W kolejce na orzeczenie w swojej sprawie czeka radny Wojciech Ziajka z Ruchu Obywatelskiego Raciborzan. Mandatu pozbawiła go Rada, ale wojewoda stwierdził nieważność tej uchwały, co radni zaskarżyli do WSA w Gliwicach. Rada uznała, że radny Ziajka wyczerpuje art. 24 f, bo w czasie kiedy powinien zrezygnować z mandatu był najemcą miejskiego lokalu użytkowego, w którym miał swoje biuro obrotu nieruchomościami. Wojewoda stwierdził, że co prawda był najemcą, ale nie korzystał z tego mienia (przedstawił zaświadczenie, że prowadzi remont, a potem lokal wykupił). Kto ma rację zdecyduje gliwicki sąd.
W najbliższych dniach można się spodziewać zarządzeń zastępczych pozbawiających mandatów radnych Stanisława Mikę z Ruchu Samorządowego „Racibórz 2000” i Henryka Mainusza z Towarzystwa Miłośników Ziemi Raciborskiej. W ich przypadku wojewoda uznał, że złamali zakaz z art. 24 f, gdyż weszli w skład zarządu RTP „Unia” Racibórz, która dzierżawi od miasta obiekty sportowe i prowadzi działalność gospodarczą pobierając opłaty parkingowe. Kluby RS „Racibórz 2000” i TMZR zapowiedziały zaskarżenie ewentualnego zarządzenia do WSA w Gliwicach.
Pod znakiem zapytania pozostaje sprawa radnej Marii Wiechy. Jest ona dyrektorem Centrum Rehabilitacji Osób Niepełnosprawnych przy ul. Rzeźniczej, które zajmuje użyczony przez miasto obiekt i przygotowuje w nim odpłatne posiłki dla osób ubogich oraz prowadzi niepubliczny zakład opieki zdrowotnej.

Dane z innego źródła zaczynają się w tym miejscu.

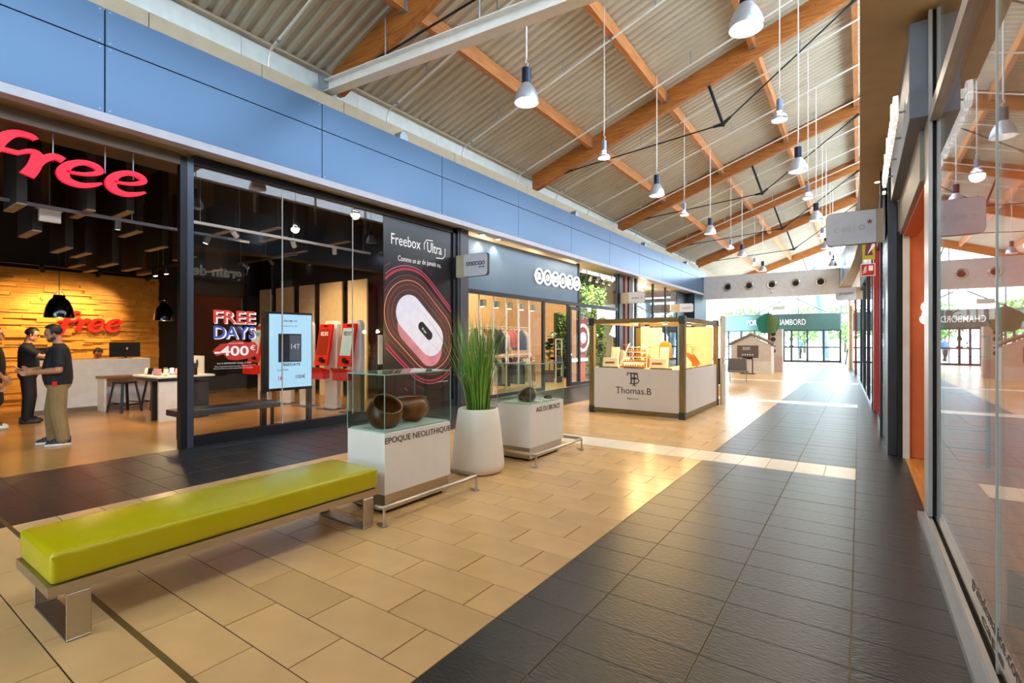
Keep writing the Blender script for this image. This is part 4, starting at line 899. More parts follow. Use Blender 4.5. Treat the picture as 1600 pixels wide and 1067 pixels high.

Zdaniem wojewody to wystarczające przesłanki, by pozbawić ją mandatu. Tak też się stało, ale zarządzenie zastępcze w tej sprawie zostało przez WSA w Gliwicach uchylone. Powód? Wojewoda przedstawił błędną podstawę prawną. Sąd jednak zauważył, że jego argumentacja była słuszna, tzn. radna Wiechowa prowadzi działalność z wykorzystaniem mienia gminy. Parafrazując: wojewoda dobrze wybrał cel, ale strzelił pustym nabojem. Teraz może wnieść kasację do Naczelnego Sądu Administracyjnego. Słychać też, że rozważa możliwość wydania nowego - tym razem z prawidłową podstawą - zarządzenia zastępczego wygaszającego mandat radnej.
Najbliższe miesiące zapowiadają się więc dla samorządowców nadzwyczaj gorąco. Niewykluczone, że w szeregach radnych nastąpią zmiany kadrowe. O zapadających orzeczeniach będziemy informować na bieżąco.